На этом антипастернаковском собрании, где Пастернака поносили за «Доктора Живаго», объявили, что следующим выступает Слуцкий, а потом вдруг объявили перерыв. Я, конечно, был уверен, что Слуцкий будет защищать Пастернака. Я подошел к нему: «Борис Абрамыч, только ради бога будьте осторожны!» Просто я за него беспокоился. И он сказал: «Не беспокойся». Окаменело так сказал мне: «Не беспокойся, Женя, я выступлю правильно». А выступая, начал с того, что шведы отомстили нам за поражение под Полтавой тем, что дали Нобелевскую премию Пастернаку. Я настолько был потрясен, я так любил Пастернака… И после того выступления я был очень жесток со Слуцким, по-мальчишески. Потом я очень жалел, что так неправильно поступил по отношению к нему.
…Я, между прочим, был тогда секретарем комсомольской организации Союза писателей. Это была смехотворная организация, потому что я ничем больше, как добыванием разрешения на аборт для официанток ресторана, и не занимался. Они были членами моей организации, а комсомольского возраста писателей почти не было. Так что ко мне пристали: вызвал секретарь парткома нашего Сытин – неизвестно откуда появившийся, с бородочкой такой, ложный гном из «Белоснежки и семи гномов», фальшивый насквозь человек – и стал от меня требовать, чтоб я выступил от молодежи против Пастернака. Я сказал, что ни в коем случае этого не буду делать. Я спросил: «А вы читали „Доктора Живаго“?» Он: «Я не читал, но…» Я говорю: «А я читал». – «А откуда вы его взяли?» – «А мне Борис Леонидович дал почитать». – «Ну и что?» Я говорю: «Ничего общего это не имеет с тем, что говорят о романе. Там ничего нет оскорбляющего родину. Абсолютно».

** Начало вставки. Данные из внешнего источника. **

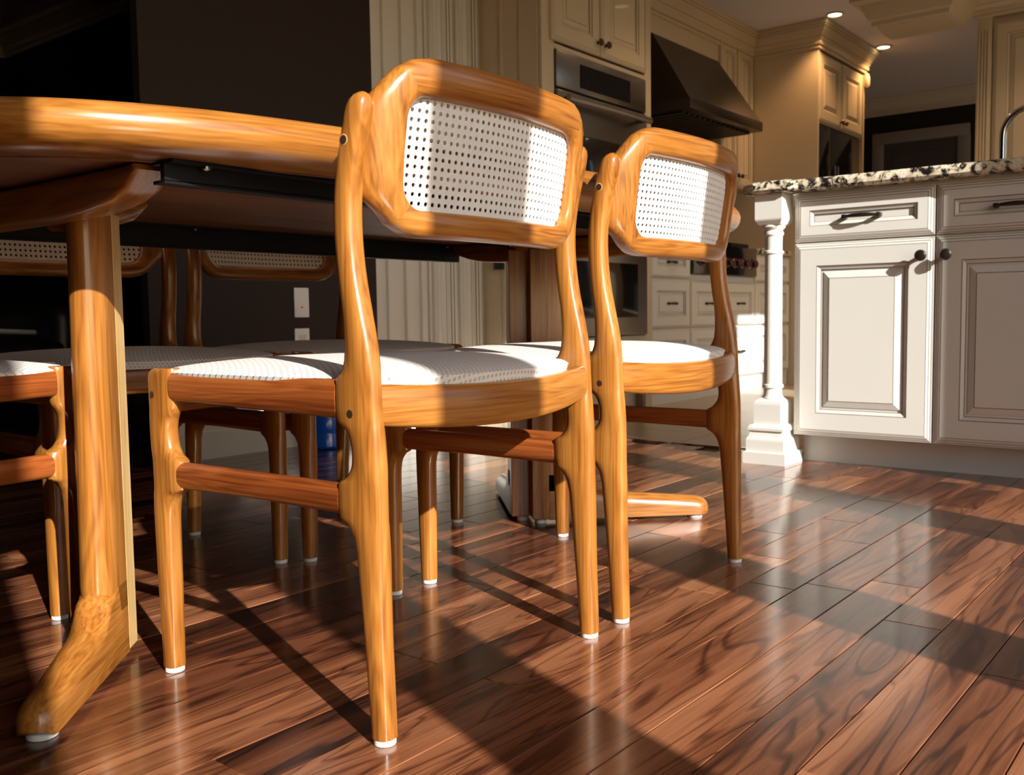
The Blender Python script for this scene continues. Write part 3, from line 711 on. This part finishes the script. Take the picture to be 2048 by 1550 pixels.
# gooseneck tap
TAP = (-.74, 3.60, .918)
tap = empty('tap', TAP, 'chrome gooseneck tap rising behind the worktop at the right edge', 'tap')
MB().lathe([(.028, 0), (.028, .006), (.019, .012), (.017, .05), (.014, .06)], seg=20).build('base', 'chrome', tap, smooth=40)
pts = [(0, 0, .05), (0, 0, .16)]+[(.085-.085*math.cos(a), 0, .16+.085*math.sin(a)) for a in [PI*k/12 for k in range(1, 12)]]+[(.17, 0, .15), (.17, 0, .13)]
MB().sweep(pts, .011, .011, upv=(0, 1, 0), n=16).build('spout', 'chrome', tap, smooth=60)

# ------------------------------------------------------------------ oven tower and wall run (faces +x)
OX = -2.64
def unit(name, lab, cat, x, y, z=0): return empty(name, (x, y, z), lab, cat)
def reparent(root, *objs):
    inv = Matrix.Translation(-root.location)
    for o in objs: o.matrix_parent_inverse = inv
tow = unit('oven_cabinet', 'tall cream cabinet housing the steel ovens', 'cabinet', -2.93, 4.03)
mb = MB(); mb.box(-3.22, OX, 3.545, 3.570, 0, 2.30); mb.box(-3.22, OX, 4.485, 4.510, 0, 2.30); mb.box(-3.22, -3.16, 3.57, 4.485, 0, 2.30)
mb.box(-3.2, OX, 3.57, 4.485, 1.725, 1.735); mb.box(-3.2, OX, 3.57, 4.485, 2.28, 2.30); mb.box(-3.2, OX-.05, 3.57, 4.485, 0, .30)
b1 = mb.build('body', 'cream_yellow', tow)
fr = MB().box(OX, OX+.02, 3.545, 3.640, 0, 2.30, 0, .003).box(OX, OX+.02, 4.445, 4.510, 0, 2.30, 0, .003).box(OX, OX+.02, 3.640, 4.445, 1.712, 1.735, 0, .002).box(OX, OX+.02, 3.640, 4.445, .30, .385, 0, .002).build('face_frame', 'cream_yellow', tow, smooth=40)
d1 = front('+x', 3.602, 4.006, 1.742, 2.27, OX+.018, rail=.075, name='door', fin='cream_yellow', parent=tow); d2 = front('+x', 4.010, 4.434, 1.742, 2.27, OX+.018, rail=.075, name='door', fin='cream_yellow', parent=tow)
k1 = knob('+x', 3.975, 1.800, OX+.036, d1, .017); k2 = knob('+x', 4.045, 1.800, OX+.036, d2, .017)
sp = MB().box(-2.745, OX+.0, 3.538, 3.546, 0, 2.30).box(-2.86, -2.845, 3.538, 3.546, 0, 2.30).build('side_panel', 'cream_yellow', tow)
pl_ = MB(); pl_.box(-2.895, -2.845, 3.515, 3.538, .715, .765, 0, .004); hp = pl_.build('pull', 'black_iron', tow, smooth=40)
reparent(tow, b1, fr, d1, d2, sp, hp)
cr = structure(profile_run(crown(CEIL, .15, .11), (OX+.02, 3.545), (OX+.02, 4.51), (1, 0)).build('trim_5', 'cream_yellow', smooth=25))
def oven(z0, z1, zc, lab):
    y0, y1 = 3.645, 4.440; ov = unit('wall_oven', lab, 'oven', OX-.2, (y0+y1)/2, z0)
    objs = []
    objs.append(MB().box(OX-.5, OX+.012, y0, y1, z0, z1, 0, .004).build('case', 'steel_dark', ov, smooth=40))
    if zc:
        objs.append(MB().box(OX+.010, OX+.030, y0, y1, zc+.006, z1, 0, .004).build('control_panel', 'steel', ov, smooth=40))
        objs.append(MB().box(OX+.030, OX+.033, y0+.19, y1-.16, zc+.030, z1-.035).build('display', 'oven_display', ov))
    zd = zc if zc else z1
    dr = MB().box(OX+.010, OX+.036, y0, y1, z0, zd-.006, 0, .005).build('oven_door', 'steel', ov, smooth=40); objs.append(dr)
    objs.append(MB().box(OX+.034, OX+.039, y0+.10, y1-.10, z0+.09, zd-.19, 0, .004).build('window', 'black_gloss', ov, smooth=40))
    h = MB(); h.sweep([(OX+.075, y0+.03, zd-.045), (OX+.082, (y0+y1)/2, zd-.045), (OX+.075, y1-.03, zd-.045)], .014, .016, n=16)
    for yy in (y0+.06, y1-.06): h.box(OX+.034, OX+.072, yy-.012, yy+.012, zd-.055, zd-.035)
    objs.append(h.build('handle', 'steel', ov, smooth=40))
    reparent(ov, *objs)
oven(.955, 1.708, 1.535, 'stainless steel wall oven with a black control display')
oven(.390, .945, None, 'lower dark wall oven seen between the chair uprights')
# pantry and fluted pilaster
PXF = -2.985
pan = unit('pantry_cabinet', 'tall cream pantry cupboard with narrow panelled doors left of the ovens', 'cabinet', -3.1, 3.35)
b1 = MB().box(-3.22, PXF, 3.17, 3.54, 0, 2.30).build('body', 'cream', pan)
d1 = front('+x', 3.185, 3.355, .12, 2.27, PXF, rail=.038, name='door', parent=pan); d2 = front('+x', 3.360, 3.530, .12, 2.27, PXF, rail=.038, name='door', parent=pan)
reparent(pan, b1, d1, d2)
mb = MB(); y = 2.862
steps = [(.066, .004), (.007, .018), (.096, .010), (.007, .026), (.082, .018), (.007, .034), (.040, .024)]
for w_, d_ in steps: mb.box(-3.22, PXF-.03+d_, y, y+w_, 0, 2.30, 0, .003); y += w_
pil = mb.build('pilaster', 'cream', None, smooth=40); tag(pil, 'fluted cream pilaster where the brown wall meets the pantry', 'pilaster')
structure(profile_run(crown(CEIL, .15, .11), (PXF+.02, 2.862), (PXF+.02, 3.545), (1, 0)).build('trim_6', 'cream', smooth=25))
# base drawers
BXF = -2.645
names = ['cream drawer unit beside the lower oven', 'wide cream drawer unit under the black rangetop', 'cream drawer unit right of the rangetop, behind the turned post']
for i, (a0, a1) in enumerate(((4.512, 4.965), (4.965, 5.835), (5.835, 6.39))):
    u_ = unit('base_cabinet', names[i], 'cabinet', -2.93, (a0+a1)/2)
    objs = [MB().box(-3.22, BXF, a0, a1, .095, .872 if i != 1 else .72).build('body', 'cream', u_), MB().box(-3.2, BXF+.0, a0, a1, 0, .095).build('toe_kick', 'cream', u_)]
    hs = [(.695, .865), (.420, .685), (.100, .410)] if i != 1 else [(.420, .685), (.100, .410)]
    for z0, z1 in hs:
        cols = [(a0+.004, a1-.004)] if i != 1 else [(a0+.004, (a0+a1)/2-.002), ((a0+a1)/2+.002, a1-.004)]
        if i == 1: cols = [(a0+.004, a1-.004)]
        for c0, c1 in cols:
            d = front('+x', c0, c1, z0, z1, BXF, rail=.062, name='drawer', parent=u_, small=True); objs.append(d)
            for yy in ([(c0+c1)/2] if i != 1 else [c0+.22, c1-.22]): pull('+x', yy, (z0+z1)/2, BXF+.009, d, .085, 'black_iron')
    reparent(u_, *objs)
tag(MB().box(-3.22, BXF+.03, 4.512, 4.962, .875, .910, 0, .006).build('worktop', 'granite', None, smooth=40), 'dark stone worktop on the drawers left of the rangetop', 'worktop')
tag(MB().box(-3.22, BXF+.03, 5.838, 6.39, .875, .910, 0, .006).build('worktop', 'granite', None, smooth=40), 'dark stone worktop on the drawers right of the rangetop', 'worktop')
rt = unit('rangetop', 'black rangetop with a row of dark red knobs', 'cooker', -2.9, 5.40, .72)
objs = [MB().box(-3.2, BXF+.03, 4.970, 5.830, .722, .900, 0, .006).build('case', 'black_gloss', rt, smooth=40)]
for k in range(7):
    yy = 5.06+k*.115; kb = MB().lathe([(.030, 0), (.030, .006), (.022, .010), (.024, .034), (.018, .038)], (BXF+.03, yy, .800), 'x', 20).build('knob', 'red_knob', rt, smooth=40); objs.append(kb)
    bz = MB().lathe([(.034, 0), (.034, .003)], (BXF+.03, yy, .800), 'x', 20).build('bezel', 'chrome', kb, smooth=40)
for k in range(3):
    mb = MB(); y0 = 4.99+k*.28
    for q in range(4): mb.box(-3.12, BXF-.02, y0+.01+q*.08, y0+.022+q*.08, .900, .930)
    for q in (-3.12, -2.9, BXF-.035): mb.box(q, q+.014, y0+.01, y0+.262, .910, .930)
    objs.append(mb.build('grate', 'black_iron', rt))
reparent(rt, *objs)
# pots and a candle on the worktop beyond
tag(MB().lathe([(.030, 0), (.032, .01), (.030, .085), (.012, .100), (.010, .125), (.013, .13)], (-2.95, 5.02, .930), 'z', 20).build('bottle', 'candle', None, smooth=40), 'small pale bottle standing on the rangetop grates', 'bottle')
# hood
hood = unit('range_hood', 'dark steel canopy hood above the rangetop', 'hood', -2.95, 5.45, 1.64)
mb = MB(); bot = [(-3.22, 4.97), (-2.64, 4.97), (-2.64, 5.935), (-3.22, 5.935)]; tp = [(-3.22, 5.03), (-2.915, 5.03), (-2.915, 5.88), (-3.22, 5.88)]
o1 = mb.rings([[(x, y, 1.715) for x, y in bot], [(x, y, 2.135) for x, y in tp]]).build('canopy', 'steel_dark', hood)
mb = MB(); mb.box(-3.22, -2.63, 4.962, 5.943, 1.655, 1.715, 0, .004); o2 = mb.build('lip', 'steel_dark', hood, smooth=40)
mb = MB()
for k in range(14): mb.box(-3.16, -2.70, 5.0+k*.066, 5.04+k*.066, 1.640, 1.655)
o3 = mb.build('filter', 'black_iron', hood); reparent(hood, o1, o2, o3)
# valance and wall cabinets
UX = -2.915
vb = MB().box(-3.22, UX, 4.512, 5.885, 2.135, 2.32).build('hood_valance', 'cream_yellow'); tag(vb, 'plain cream valance board between the crown and the hood', 'panel')
up_lab = ['narrow cream wall cabinet right of the hood', 'cream wall cabinet in the corner beside the tall side panel']
for i, (a0, a1) in enumerate(((5.888, 6.14), (6.142, 6.395))):
    u_ = unit('wall_cabinet', up_lab[i], 'cabinet', -3.05, (a0+a1)/2, 1.345)
    b = MB().box(-3.22, UX, a0, a1, 1.345, 2.32).build('body', 'cream_yellow', u_); d = front('+x', a0+.003, a1-.003, 1.35, 2.27, UX, rail=.05, name='door', fin='cream_yellow', parent=u_)
    knob('+x', a1-.03 if i == 0 else a0+.03, 1.42, UX+.018, d, .015); reparent(u_, b, d)
profile_path(kcrown(CEIL, .17, .085), [(UX, 4.51), (UX, 6.40), (-2.445, 6.40), (-2.445, 7.32), (-3.2, 7.32)], 'trim_7', 'cream_yellow')
# refrigerator surround
FX = -2.445
fc = unit('refrigerator_cabinet', 'cream surround with two small doors over the black refrigerator', 'cabinet', -2.85, 6.85)
o1 = MB().box(-3.22, FX, 6.40, 6.425, 0, 2.32).box(-3.22, FX, 7.295, 7.32, 0, 2.32).box(-3.22, FX-.02, 6.425, 7.295, 1.77, 2.32).build('body', 'cream_yellow', fc)
d1 = front('+x', 6.43, 6.855, 1.775, 2.23, FX-.02, rail=.075, name='door', fin='cream_yellow', parent=fc); d2 = front('+x', 6.860, 7.29, 1.775, 2.23, FX-.02, rail=.075, name='door', fin='cream_yellow', parent=fc)
knob('+x', 6.82, 1.815, FX-.002, d1, .017); knob('+x', 6.895, 1.815, FX-.002, d2, .017)
o4 = MB().lathe([(.016, 2.14), (.026, 2.16), (.026, 2.21), (.018, 2.24)], (FX+.01, 7.325, 0), 'z', 16).build('finial', 'cream_yellow', fc, smooth=40)
reparent(fc, o1, d1, d2, o4)
rf = unit('refrigerator', 'glossy black refrigerator with double doors beneath the small cabinet doors', 'refrigerator', -2.8, 6.86)
o1 = MB().box(-3.2, FX-.06, 6.435, 7.285, .02, 1.765).build('case', 'black_steel', rf)
o2 = MB().box(FX-.06, FX-.02, 6.437, 6.700, .03, 1.76, 0, .006).build('door', 'black_gloss', rf, smooth=40); o3 = MB().box(FX-.06, FX-.02, 6.704, 7.283, .03, 1.76, 0, .006).build('door', 'black_gloss', rf, smooth=40)
o4 = MB().sweep([(FX+.02, 6.675, .6), (FX+.02, 6.675, 1.5)], .01, .01, upv=(1, 0, 0), n=12).build('handle', 'steel_dark', rf, smooth=40); o5 = MB().sweep([(FX+.02, 6.730, .6), (FX+.02, 6.730, 1.5)], .01, .01, upv=(1, 0, 0), n=12).build('handle', 'steel_dark', rf, smooth=40)
reparent(rf, o1, o2, o3, o4, o5)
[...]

Волков: А вам, кстати, роман-то понравился?
Евтушенко: Нет. Мы тогда увлекались Ремарком, Хемингуэем – рубленой прозой. Сейчас я просто обожаю этот роман! А тогда… Я дал тогда Пастернаку обещание, что утром приеду вернуть ему рукопись.
Волков: Он дал ее только на ночь?
Евтушенко: Ну конечно. Я пролистал, и мне роман показался очень старомодным. Никакой контрреволюции я не увидел, да и не было там ее – просто было показано, что в Гражданской войне по обе стороны были хорошие люди. И жестокость по обе стороны была. Но мы тогда болели модернизмом, у нас были другие эстетические идеалы, и я Пастернаку сказал: «Борис Леонидович, мне ваши стихи больше нравятся».